In Pakistan, imported ferrous scrap offers increased slightly and the market witnessed some bookings last week.

As per some industry insiders, active restocking was heard in good volumes by a few mills mainly for the prompt shipment of cargo, with more inquiries expected to be heard this week.

A major steelmaker commented, "We're facing an underperforming market, with most infrastructure projects awaiting approval from the newly allocated budget for infra development. Long steel manufacturers are eagerly anticipating market improvement, as they have sufficient inventory that needs to be sold."

Seller side sentiment: Before the summer break, a few UK suppliers were offering materials at the $425-428/t price range and were in a hurry to close yards and exit the market for at least a month. Despite slow collection rates, suppliers are ready to ship materials to Pakistan as markets like Bangladesh shows little interest in UK materials.

A shortage of containers drove up freight costs and this escalation will increase the overall cost of materials. Additionally, the Red Sea route has become increasingly unsafe, prompting many shipping lines to divert vessels via the longer Cape Town route to reach South Asia.

This detour not only lengthens shipment times but also requires additional ships to maintain a steady supply chain, leading to higher operational costs.

Shredded offers ranged from $425-430/t based on the origin, with deals closing at $420-422/t from specific yards, whereas fresh offers from the UAE remained stable last week.

Around 5,500-6,000 t of shredded scrap from the UK and Europe were booked at $420-425/t CFR Qasim in the last seven days.

BigMint's assessment for Europe-origin shredded stood at $426/t, increased by $4/t w-o-w.

Domestic market

In the domestic market, average rebar offers were around PKR 258,000-260,000/t, a decrease of up to PKR 3,000-4,000/t. Demand for finished products remained relatively slow with a moderate expectation for rising demand. Billet prices also decreased by PKR 2,500-3,000/t w-o-w and domestic scrap prices dropped by over PKR 3,500-4,000/t exy basis.

However, rebar producers are trying to push prices up amid liquidity challenges. The monsoon season might slow business, but inventory gaps are helping sellers maintain their slow sales pace.

Karachi's stock market achieved a record-high closing despite a temporary halt due to a fire at the PSX building. Investors are optimistic about strong earnings, anticipating the IMF Staff-Level Agreement and government tax reforms in the FY25 budget. Positive sentiments also stem from expectations of corporate payouts, easing monetary policies by SBP, and World Bank support for privatising state-owned enterprises.
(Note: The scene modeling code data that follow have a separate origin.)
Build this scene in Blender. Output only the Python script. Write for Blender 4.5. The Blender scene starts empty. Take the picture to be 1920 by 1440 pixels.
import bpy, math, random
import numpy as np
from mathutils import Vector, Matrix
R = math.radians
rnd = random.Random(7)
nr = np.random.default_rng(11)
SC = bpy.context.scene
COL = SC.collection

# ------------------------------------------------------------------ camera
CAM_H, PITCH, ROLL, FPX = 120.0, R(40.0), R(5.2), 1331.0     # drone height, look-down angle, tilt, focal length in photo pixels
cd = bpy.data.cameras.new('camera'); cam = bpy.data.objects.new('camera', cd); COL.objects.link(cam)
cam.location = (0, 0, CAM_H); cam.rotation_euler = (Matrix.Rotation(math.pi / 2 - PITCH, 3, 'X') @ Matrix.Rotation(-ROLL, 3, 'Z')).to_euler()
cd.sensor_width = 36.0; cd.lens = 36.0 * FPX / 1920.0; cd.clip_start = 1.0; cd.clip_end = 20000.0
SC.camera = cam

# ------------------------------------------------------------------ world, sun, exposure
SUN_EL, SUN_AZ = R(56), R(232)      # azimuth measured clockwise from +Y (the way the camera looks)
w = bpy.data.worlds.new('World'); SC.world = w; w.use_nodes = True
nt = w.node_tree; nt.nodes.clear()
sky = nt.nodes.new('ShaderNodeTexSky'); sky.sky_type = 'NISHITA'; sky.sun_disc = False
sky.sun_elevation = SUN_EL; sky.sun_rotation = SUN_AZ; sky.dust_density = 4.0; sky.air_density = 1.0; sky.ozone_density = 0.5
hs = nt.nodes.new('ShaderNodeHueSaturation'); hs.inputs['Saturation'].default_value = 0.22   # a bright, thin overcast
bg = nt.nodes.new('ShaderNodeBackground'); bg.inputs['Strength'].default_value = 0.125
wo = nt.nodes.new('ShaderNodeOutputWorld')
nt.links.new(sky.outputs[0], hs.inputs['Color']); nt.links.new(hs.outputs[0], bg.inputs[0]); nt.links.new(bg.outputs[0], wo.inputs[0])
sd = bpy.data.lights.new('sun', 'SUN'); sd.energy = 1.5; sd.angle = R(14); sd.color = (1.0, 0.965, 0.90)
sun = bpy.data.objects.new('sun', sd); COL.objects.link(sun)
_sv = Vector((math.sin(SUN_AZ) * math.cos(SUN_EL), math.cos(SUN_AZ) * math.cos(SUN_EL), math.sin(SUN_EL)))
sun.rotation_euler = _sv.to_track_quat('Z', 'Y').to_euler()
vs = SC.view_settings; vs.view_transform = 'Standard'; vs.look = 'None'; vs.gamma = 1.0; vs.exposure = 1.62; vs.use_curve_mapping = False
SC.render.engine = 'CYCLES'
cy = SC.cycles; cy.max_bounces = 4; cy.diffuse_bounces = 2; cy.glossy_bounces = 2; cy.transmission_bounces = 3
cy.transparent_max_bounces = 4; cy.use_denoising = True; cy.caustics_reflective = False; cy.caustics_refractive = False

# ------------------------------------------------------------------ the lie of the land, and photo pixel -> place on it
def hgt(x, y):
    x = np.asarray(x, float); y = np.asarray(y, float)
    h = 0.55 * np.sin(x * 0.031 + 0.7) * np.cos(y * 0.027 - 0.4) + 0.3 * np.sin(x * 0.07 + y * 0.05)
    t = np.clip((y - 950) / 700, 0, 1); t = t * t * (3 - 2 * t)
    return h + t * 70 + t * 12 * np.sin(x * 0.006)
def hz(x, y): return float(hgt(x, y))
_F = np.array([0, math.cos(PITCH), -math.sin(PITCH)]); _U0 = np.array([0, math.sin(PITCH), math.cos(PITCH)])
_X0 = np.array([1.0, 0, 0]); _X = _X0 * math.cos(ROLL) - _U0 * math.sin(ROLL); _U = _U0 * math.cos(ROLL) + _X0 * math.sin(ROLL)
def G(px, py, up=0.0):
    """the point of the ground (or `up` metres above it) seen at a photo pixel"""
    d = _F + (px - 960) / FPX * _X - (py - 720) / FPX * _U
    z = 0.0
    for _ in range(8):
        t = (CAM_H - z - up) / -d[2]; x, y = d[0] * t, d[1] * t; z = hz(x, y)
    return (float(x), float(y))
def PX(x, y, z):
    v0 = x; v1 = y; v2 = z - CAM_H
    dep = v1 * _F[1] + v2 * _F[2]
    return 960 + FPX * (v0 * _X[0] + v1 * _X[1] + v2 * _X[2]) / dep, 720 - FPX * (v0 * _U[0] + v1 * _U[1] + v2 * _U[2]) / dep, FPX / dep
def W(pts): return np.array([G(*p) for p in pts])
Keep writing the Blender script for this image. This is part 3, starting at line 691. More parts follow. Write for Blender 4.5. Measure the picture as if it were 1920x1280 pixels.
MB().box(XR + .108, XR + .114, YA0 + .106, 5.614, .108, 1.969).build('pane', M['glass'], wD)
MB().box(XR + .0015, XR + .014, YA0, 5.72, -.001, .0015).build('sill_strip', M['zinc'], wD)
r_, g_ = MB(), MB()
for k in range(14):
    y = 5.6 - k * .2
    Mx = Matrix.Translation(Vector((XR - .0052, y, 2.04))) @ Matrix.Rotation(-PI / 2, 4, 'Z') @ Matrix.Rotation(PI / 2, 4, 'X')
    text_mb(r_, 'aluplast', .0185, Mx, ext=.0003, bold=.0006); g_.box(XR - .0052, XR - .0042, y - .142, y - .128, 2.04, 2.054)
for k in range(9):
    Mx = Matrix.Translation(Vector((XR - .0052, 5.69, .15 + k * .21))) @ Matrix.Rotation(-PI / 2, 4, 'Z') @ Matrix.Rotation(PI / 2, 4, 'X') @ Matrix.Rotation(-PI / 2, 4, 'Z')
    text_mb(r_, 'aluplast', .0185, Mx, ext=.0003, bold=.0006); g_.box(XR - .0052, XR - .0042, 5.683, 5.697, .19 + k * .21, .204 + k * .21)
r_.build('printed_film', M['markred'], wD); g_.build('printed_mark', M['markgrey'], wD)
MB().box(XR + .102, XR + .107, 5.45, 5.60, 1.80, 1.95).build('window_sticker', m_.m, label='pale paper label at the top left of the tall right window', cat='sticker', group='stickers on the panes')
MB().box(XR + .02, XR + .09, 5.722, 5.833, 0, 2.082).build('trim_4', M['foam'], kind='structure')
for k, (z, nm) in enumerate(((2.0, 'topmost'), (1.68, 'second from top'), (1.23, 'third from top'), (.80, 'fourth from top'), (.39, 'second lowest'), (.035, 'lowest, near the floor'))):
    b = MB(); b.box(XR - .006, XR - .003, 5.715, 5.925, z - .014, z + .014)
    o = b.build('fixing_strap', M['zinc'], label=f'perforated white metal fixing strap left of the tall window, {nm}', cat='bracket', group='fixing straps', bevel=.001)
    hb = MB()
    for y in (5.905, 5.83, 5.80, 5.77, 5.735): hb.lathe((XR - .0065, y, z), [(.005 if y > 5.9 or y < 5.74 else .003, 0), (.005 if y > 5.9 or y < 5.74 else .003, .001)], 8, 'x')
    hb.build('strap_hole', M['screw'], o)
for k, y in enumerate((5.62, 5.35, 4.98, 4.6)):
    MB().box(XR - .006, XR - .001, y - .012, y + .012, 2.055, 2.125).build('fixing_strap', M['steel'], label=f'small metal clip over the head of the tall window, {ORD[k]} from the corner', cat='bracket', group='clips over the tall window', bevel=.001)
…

Key sectors like cement and banking, including companies like Maple Leaf, Fauji Cement, Lucky Cement, and banks like National Bank and Habib Bank, boosted the index by 353.41 points to settle at 80,566.21. Trading volume decreased by 41.72%, with foreign investors turning net sellers.

Outlook: Imported ferrous scrap prices in Pakistan are expected to stay high, driven by increased collection costs on the suppliers' end. This factor is expected to sway market decisions ahead of procurement. However, the demand for long steel is projected to remain subdued amid the monsoon season and sluggish construction activities. Globally, route diversions and delays in shipments propelled the need for more vessels for trades, and a cool-down in freight rates seems unlikely in the foreseeable future.